== Problem details ==
What follows is a listing; give it again exactly, in its entirety.

***** Data lines

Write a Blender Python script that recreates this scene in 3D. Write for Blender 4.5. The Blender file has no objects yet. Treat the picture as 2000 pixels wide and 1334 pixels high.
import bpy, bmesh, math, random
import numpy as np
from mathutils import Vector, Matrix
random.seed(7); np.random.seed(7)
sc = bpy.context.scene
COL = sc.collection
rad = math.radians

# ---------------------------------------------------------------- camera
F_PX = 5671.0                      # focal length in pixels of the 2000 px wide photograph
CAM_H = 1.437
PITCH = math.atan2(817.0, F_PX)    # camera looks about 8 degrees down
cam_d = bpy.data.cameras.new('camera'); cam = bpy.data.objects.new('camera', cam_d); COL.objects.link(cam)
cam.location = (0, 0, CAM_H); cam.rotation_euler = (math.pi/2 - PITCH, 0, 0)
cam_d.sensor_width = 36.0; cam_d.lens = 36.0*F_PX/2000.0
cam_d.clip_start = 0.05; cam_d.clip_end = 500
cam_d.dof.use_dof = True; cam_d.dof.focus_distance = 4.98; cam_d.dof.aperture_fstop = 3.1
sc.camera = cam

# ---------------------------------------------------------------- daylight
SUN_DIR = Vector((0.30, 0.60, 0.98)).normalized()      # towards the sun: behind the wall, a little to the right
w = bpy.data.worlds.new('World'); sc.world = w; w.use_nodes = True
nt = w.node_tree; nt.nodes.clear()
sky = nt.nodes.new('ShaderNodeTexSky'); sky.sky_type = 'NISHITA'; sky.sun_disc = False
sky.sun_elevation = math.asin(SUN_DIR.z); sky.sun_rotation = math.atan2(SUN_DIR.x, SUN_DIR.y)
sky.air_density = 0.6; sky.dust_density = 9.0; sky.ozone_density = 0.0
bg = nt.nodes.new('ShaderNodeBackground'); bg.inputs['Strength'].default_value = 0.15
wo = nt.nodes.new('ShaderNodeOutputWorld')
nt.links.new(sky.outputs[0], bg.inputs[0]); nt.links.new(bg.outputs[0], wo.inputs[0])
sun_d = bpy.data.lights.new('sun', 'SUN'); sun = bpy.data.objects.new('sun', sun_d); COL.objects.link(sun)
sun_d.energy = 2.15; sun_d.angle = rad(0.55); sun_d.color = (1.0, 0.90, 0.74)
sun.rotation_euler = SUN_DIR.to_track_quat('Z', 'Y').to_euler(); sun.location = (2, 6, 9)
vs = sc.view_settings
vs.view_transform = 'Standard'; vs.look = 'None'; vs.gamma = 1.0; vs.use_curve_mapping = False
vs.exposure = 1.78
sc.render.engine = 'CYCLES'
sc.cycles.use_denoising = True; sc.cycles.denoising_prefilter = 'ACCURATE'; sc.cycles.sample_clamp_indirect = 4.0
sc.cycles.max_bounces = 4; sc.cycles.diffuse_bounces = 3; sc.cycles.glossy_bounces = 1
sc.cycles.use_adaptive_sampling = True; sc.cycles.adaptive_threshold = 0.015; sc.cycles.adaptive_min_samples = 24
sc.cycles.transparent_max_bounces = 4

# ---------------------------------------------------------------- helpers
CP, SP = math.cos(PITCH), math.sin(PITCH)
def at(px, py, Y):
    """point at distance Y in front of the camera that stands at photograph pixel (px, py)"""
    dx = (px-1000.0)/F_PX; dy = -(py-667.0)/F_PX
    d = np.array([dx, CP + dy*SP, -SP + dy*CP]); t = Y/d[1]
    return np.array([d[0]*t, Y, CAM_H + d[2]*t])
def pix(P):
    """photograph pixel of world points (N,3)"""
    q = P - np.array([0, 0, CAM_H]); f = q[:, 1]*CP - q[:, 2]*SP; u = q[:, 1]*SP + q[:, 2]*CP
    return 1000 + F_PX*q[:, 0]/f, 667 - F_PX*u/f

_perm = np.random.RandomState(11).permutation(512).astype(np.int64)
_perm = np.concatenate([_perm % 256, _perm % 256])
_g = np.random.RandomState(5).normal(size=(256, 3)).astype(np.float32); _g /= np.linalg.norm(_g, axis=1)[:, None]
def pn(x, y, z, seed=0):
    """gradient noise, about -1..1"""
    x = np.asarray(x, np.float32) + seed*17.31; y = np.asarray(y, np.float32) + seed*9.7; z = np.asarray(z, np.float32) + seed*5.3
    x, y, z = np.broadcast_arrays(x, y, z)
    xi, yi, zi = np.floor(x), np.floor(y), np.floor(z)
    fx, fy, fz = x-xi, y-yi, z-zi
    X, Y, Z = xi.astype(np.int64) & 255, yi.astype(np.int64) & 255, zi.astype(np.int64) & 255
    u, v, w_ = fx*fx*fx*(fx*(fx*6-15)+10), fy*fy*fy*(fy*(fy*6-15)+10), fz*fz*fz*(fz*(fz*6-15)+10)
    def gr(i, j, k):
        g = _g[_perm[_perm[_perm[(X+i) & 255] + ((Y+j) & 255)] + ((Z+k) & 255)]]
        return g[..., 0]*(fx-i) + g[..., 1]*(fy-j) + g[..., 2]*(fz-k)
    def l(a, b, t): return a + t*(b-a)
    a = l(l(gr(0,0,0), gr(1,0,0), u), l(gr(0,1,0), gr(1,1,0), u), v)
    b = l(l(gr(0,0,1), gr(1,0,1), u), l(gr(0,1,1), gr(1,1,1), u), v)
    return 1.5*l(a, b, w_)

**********

== Worked answer ==
Write a Blender Python script that recreates this scene in 3D. Write for Blender 4.5. The Blender file has no objects yet. Treat the picture as 2000 pixels wide and 1334 pixels high.
import bpy, bmesh, math, random
import numpy as np
from mathutils import Vector, Matrix
random.seed(7); np.random.seed(7)
sc = bpy.context.scene
COL = sc.collection
rad = math.radians

# ---------------------------------------------------------------- camera
F_PX = 5671.0                      # focal length in pixels of the 2000 px wide photograph
CAM_H = 1.437
PITCH = math.atan2(817.0, F_PX)    # camera looks about 8 degrees down
cam_d = bpy.data.cameras.new('camera'); cam = bpy.data.objects.new('camera', cam_d); COL.objects.link(cam)
cam.location = (0, 0, CAM_H); cam.rotation_euler = (math.pi/2 - PITCH, 0, 0)
cam_d.sensor_width = 36.0; cam_d.lens = 36.0*F_PX/2000.0
cam_d.clip_start = 0.05; cam_d.clip_end = 500
cam_d.dof.use_dof = True; cam_d.dof.focus_distance = 4.98; cam_d.dof.aperture_fstop = 3.1
sc.camera = cam

# ---------------------------------------------------------------- daylight
SUN_DIR = Vector((0.30, 0.60, 0.98)).normalized()      # towards the sun: behind the wall, a little to the right
w = bpy.data.worlds.new('World'); sc.world = w; w.use_nodes = True
nt = w.node_tree; nt.nodes.clear()
sky = nt.nodes.new('ShaderNodeTexSky'); sky.sky_type = 'NISHITA'; sky.sun_disc = False
sky.sun_elevation = math.asin(SUN_DIR.z); sky.sun_rotation = math.atan2(SUN_DIR.x, SUN_DIR.y)
sky.air_density = 0.6; sky.dust_density = 9.0; sky.ozone_density = 0.0
bg = nt.nodes.new('ShaderNodeBackground'); bg.inputs['Strength'].default_value = 0.15
wo = nt.nodes.new('ShaderNodeOutputWorld')
nt.links.new(sky.outputs[0], bg.inputs[0]); nt.links.new(bg.outputs[0], wo.inputs[0])
sun_d = bpy.data.lights.new('sun', 'SUN'); sun = bpy.data.objects.new('sun', sun_d); COL.objects.link(sun)
sun_d.energy = 2.15; sun_d.angle = rad(0.55); sun_d.color = (1.0, 0.90, 0.74)
sun.rotation_euler = SUN_DIR.to_track_quat('Z', 'Y').to_euler(); sun.location = (2, 6, 9)
vs = sc.view_settings
vs.view_transform = 'Standard'; vs.look = 'None'; vs.gamma = 1.0; vs.use_curve_mapping = False
vs.exposure = 1.78
sc.render.engine = 'CYCLES'
sc.cycles.use_denoising = True; sc.cycles.denoising_prefilter = 'ACCURATE'; sc.cycles.sample_clamp_indirect = 4.0
sc.cycles.max_bounces = 4; sc.cycles.diffuse_bounces = 3; sc.cycles.glossy_bounces = 1
sc.cycles.use_adaptive_sampling = True; sc.cycles.adaptive_threshold = 0.015; sc.cycles.adaptive_min_samples = 24
sc.cycles.transparent_max_bounces = 4

# ---------------------------------------------------------------- helpers
CP, SP = math.cos(PITCH), math.sin(PITCH)
def at(px, py, Y):
    """point at distance Y in front of the camera that stands at photograph pixel (px, py)"""
    dx = (px-1000.0)/F_PX; dy = -(py-667.0)/F_PX
    d = np.array([dx, CP + dy*SP, -SP + dy*CP]); t = Y/d[1]
    return np.array([d[0]*t, Y, CAM_H + d[2]*t])
def pix(P):
    """photograph pixel of world points (N,3)"""
    q = P - np.array([0, 0, CAM_H]); f = q[:, 1]*CP - q[:, 2]*SP; u = q[:, 1]*SP + q[:, 2]*CP
    return 1000 + F_PX*q[:, 0]/f, 667 - F_PX*u/f

_perm = np.random.RandomState(11).permutation(512).astype(np.int64)
_perm = np.concatenate([_perm % 256, _perm % 256])
_g = np.random.RandomState(5).normal(size=(256, 3)).astype(np.float32); _g /= np.linalg.norm(_g, axis=1)[:, None]
def pn(x, y, z, seed=0):
    """gradient noise, about -1..1"""
    x = np.asarray(x, np.float32) + seed*17.31; y = np.asarray(y, np.float32) + seed*9.7; z = np.asarray(z, np.float32) + seed*5.3
    x, y, z = np.broadcast_arrays(x, y, z)
    xi, yi, zi = np.floor(x), np.floor(y), np.floor(z)
    fx, fy, fz = x-xi, y-yi, z-zi
    X, Y, Z = xi.astype(np.int64) & 255, yi.astype(np.int64) & 255, zi.astype(np.int64) & 255
    u, v, w_ = fx*fx*fx*(fx*(fx*6-15)+10), fy*fy*fy*(fy*(fy*6-15)+10), fz*fz*fz*(fz*(fz*6-15)+10)
    def gr(i, j, k):
        g = _g[_perm[_perm[_perm[(X+i) & 255] + ((Y+j) & 255)] + ((Z+k) & 255)]]
        return g[..., 0]*(fx-i) + g[..., 1]*(fy-j) + g[..., 2]*(fz-k)
    def l(a, b, t): return a + t*(b-a)
    a = l(l(gr(0,0,0), gr(1,0,0), u), l(gr(0,1,0), gr(1,1,0), u), v)
    b = l(l(gr(0,0,1), gr(1,0,1), u), l(gr(0,1,1), gr(1,1,1), u), v)
    return 1.5*l(a, b, w_)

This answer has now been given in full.